Elderly to be urged to downsize homes

The Government is seeking ways to get elderly people to give up their empty nests and downsize, thereby helping to alleviate the housing crisis.

The housing minister has also appealed to the public for help in solving the crisis, seeking ways to boost construction and supply, tackle homelessness and to use vacant homes.

Housing Minister Eoghan Murphy has opened a public consultation and has asked people to submit their ideas and suggestions by August 11.

“I am open to new ideas, big or small, on these or other issues that can increase housing supply at affordable prices,” he said.

He has set out a number of ways to potentially address the national housing shortage, which is now seeing prices for homes in Dublin rising rapidly towards boom-time levels.
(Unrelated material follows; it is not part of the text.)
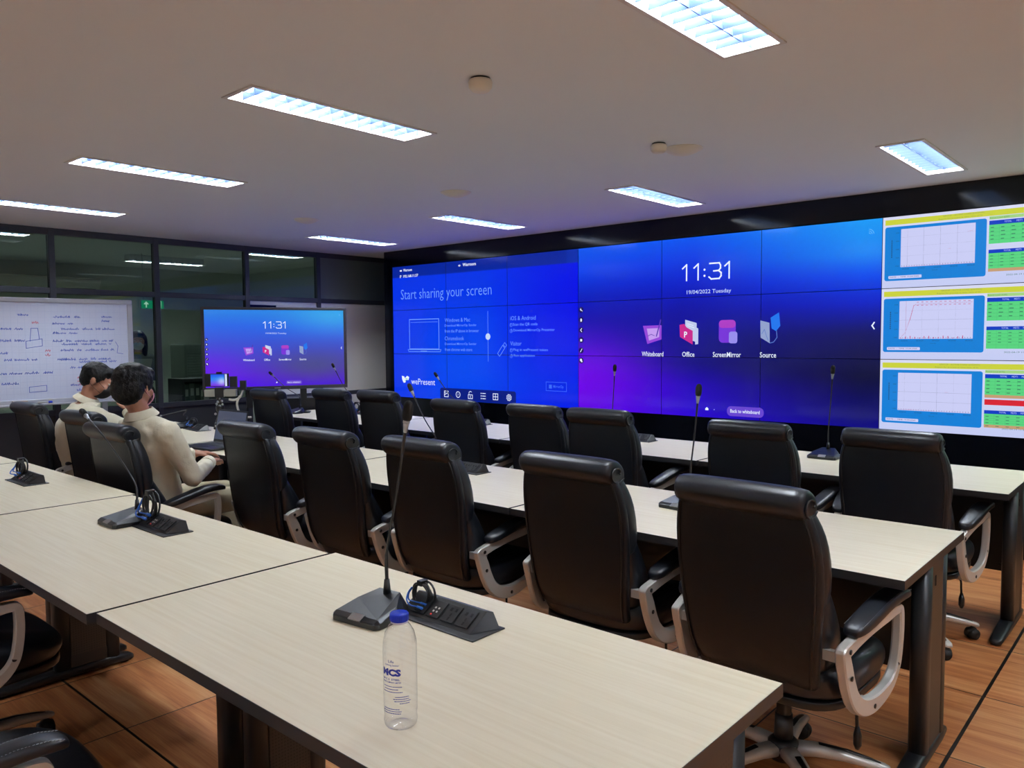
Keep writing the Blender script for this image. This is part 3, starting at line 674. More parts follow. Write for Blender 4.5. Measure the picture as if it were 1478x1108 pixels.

The options he seeks suggestions on include:

- New/additional supply side measures for social, private and rented accommodation;

- Further measures to tackle homelessness and to help families remain in their own homes;

- A vacant homes strategy that includes measures that can act as a disincentive to vacancy;

- Ways of reducing construction costs and improving apartment and house-building;

- New measures to support and/or encourage the rental sector;

- Options for elderly people wishing to downsize and to support less abled people to live independently in the community;

- Ways of delivering sustainable mixed tenure solutions on sites of scale.

The appeal for public consultation, though, has drawn a mixed reaction.

Age Action pointed out that facilities for community or shared accommodation settings for elderly people wanting to downsize were not sufficiently developed in Ireland. Its head of advocacy and communications, Justin Moran, told the Irish Examiner that the big challenge was trying to find spaces for those people.

“Lots of people actually are interested in downsizing but they also rely on their existing community and neighbours. They could lose this doing so. And so they need other options,” he said.

Age Action has examined what is called “sheltered housing” in other countries. It says that has worked well in Britain. It involves elderly people moving into smaller units with shared community spaces and recreation. However, Mr Moran said this needed to be developed here if the Government wanted people to give up their homes to help alleviate the crisis.

Some options to consider are if the proceeds of part of a sale of a home could go back into a so-called sheltered community. This would justify an elderly person being prioritised for that type of housing, he said, and would ease complications or concerns about queue-jumping on any housing lists.

The Government’s housing programme has pledged to double the annual level of new homes built to 25,000 by 2020 and deliver an additional 47,000 social housing units in the period to 2021.

Mr Murphy, though, has said that he wants to review the programme, including the help-to-buy scheme for first-time buyers.